Saturday, July 13, 2024

"Boy Kills World," Gets Twisted

I've watched a lot of R-rated, ultra-violent, over-the-top action movies, and they rarely manage to get the combination of action and humor right.  Either they come across as too mean-spirited, too vulgar, or just too silly.  "Boy Kills World" is one of the better ones I've seen, largely because it understands that it is an adolescent fantasy, leans into the absurdity, and uses the common tropes of these stories to its advantage.


Our hero is a deaf-mute young man known only as Boy (Bill Sarsgaard), who has devoted most of his life to training for the day he'll take revenge against the people who killed his family.  Under the tutelage of the cruel Shaman (Yayan Ruhian), he matures into a formidable badass.  However, he's never really grown up.  His internal monologue, voiced by H. Jon Benjamin, reveals that Boy is still immature after years of isolation - doing his best to look cool while mentally operating on the level of a twelve year-old video game loving kid.  The only book he had access to was the dictionary, so he recites vocabulary and definitions to himself as part of his self-narration.  He also regularly hallucinates his younger sister Mina (Quinn Copeland), who gives him someone to talk to.  

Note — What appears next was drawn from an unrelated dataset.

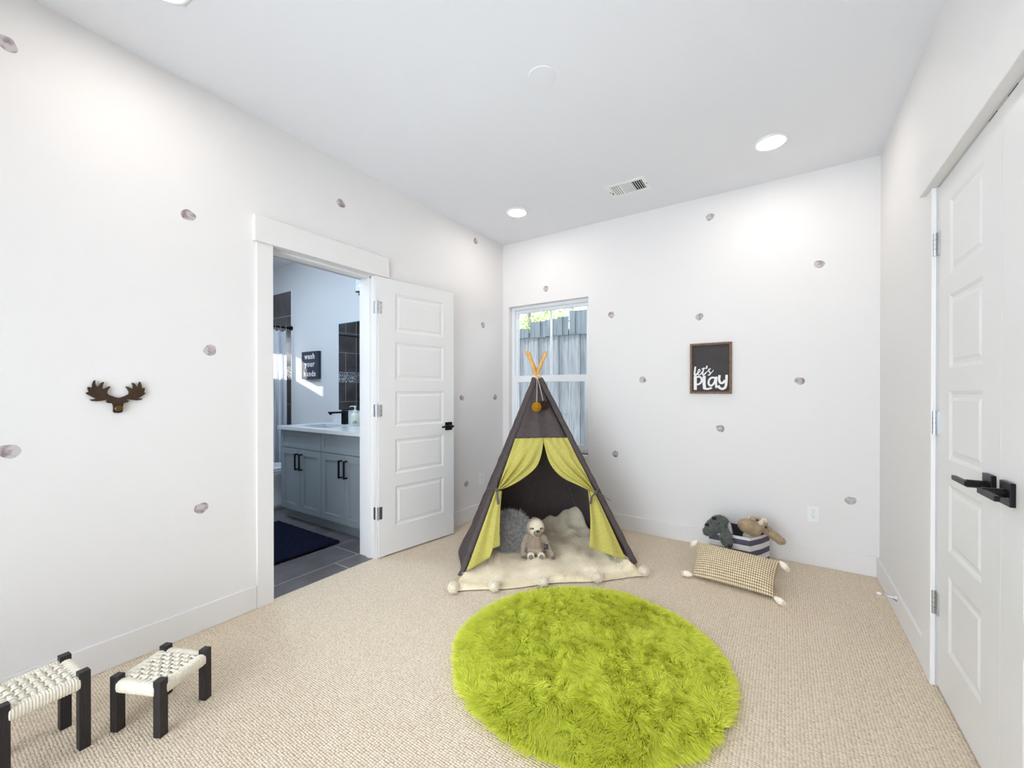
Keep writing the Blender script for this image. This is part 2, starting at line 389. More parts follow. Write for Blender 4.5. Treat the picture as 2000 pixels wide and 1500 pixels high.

And this is fine, because the dystopian world that Boy operates in works by a twelve year-old's logic.  Boy's chief target is a paranoid tyrant named Hilda Van Der Koy (Famke Janssen).  Her siblings Gideon (Brett Gelman) and Melanie (Michelle Dockery), and Melanie's husband Glen (Sharlto Copely) help her run an oppressive totalitarian regime that regularly guns people down with impunity.  An annual "Culling" of the Van Der Koys' enemies is treated as a media spectacle, creating an opportunity to stage a vicious fight against costumed corporate mascots.  "Boy Kills World" is the kind of movie where comic book and video game stylization is everywhere.  There are all sorts of fun absurdist touches like Boy using a cheese grater as a weapon, and a Van Der Koy enforcer named June 27 (Jessica Rothe) wearing a helmet that displays pixel art and messages.  My favorite running gag involves Boy teaming up with a couple of resistance fighters, Basho (Andrew Koji) and Benny (Isaiah Mustafa).  Boy can't read Benny's lips, and because we're seeing everything from Boy's POV, Benny only speaks in a stream of gibberish words.  

  

This sort of clever business could get tiresome in a hurry, but the movie wisely doesn't rely on its gimmicks too much.  Directed by Moritz Mohr and written by Tyler Burton Smith Arend Remmers, the first two acts of the movie are great.  It moves fast, the action is relentless, and Bill Skarsgaard (having a very busy year) has no trouble getting Boy's emotions across without a word.  The humor is absurdist and silly, relying on a lot of visual gags and cartoon violence.  I am not remotely surprised that spinoff video games and an animated tie-in series are supposedly in the works.  Unfortunately, this approach doesn't carry through the whole film.  The filmmakers can't seem to help themselves and get too serious in the third act.  If this were a different kind of movie, the actors are good enough that they might have been able to pull off the tonal shift, but there's just not enough substance under all the antics for "Boy Kills World" to suddenly try to make us care at the last minute.        


This is the first feature - or at least the first American feature - for a lot of the creatives involved, and I expect that they'll go on to bigger and better things.  With "Boy Kills World" they've demonstrated a proficiency with the kind of kinetic action and mayhem that appeals to the young and anarchic, and hopefully they'll get more chances to improve.  I definitely appreciate what they managed to accomplish here, even if I think the script could have used a few more passes, and given the supporting cast more to do.  I fully expect to see these filmmakers picking up a franchise assignment eventually, and hopefully they'll find a more receptive audience in time.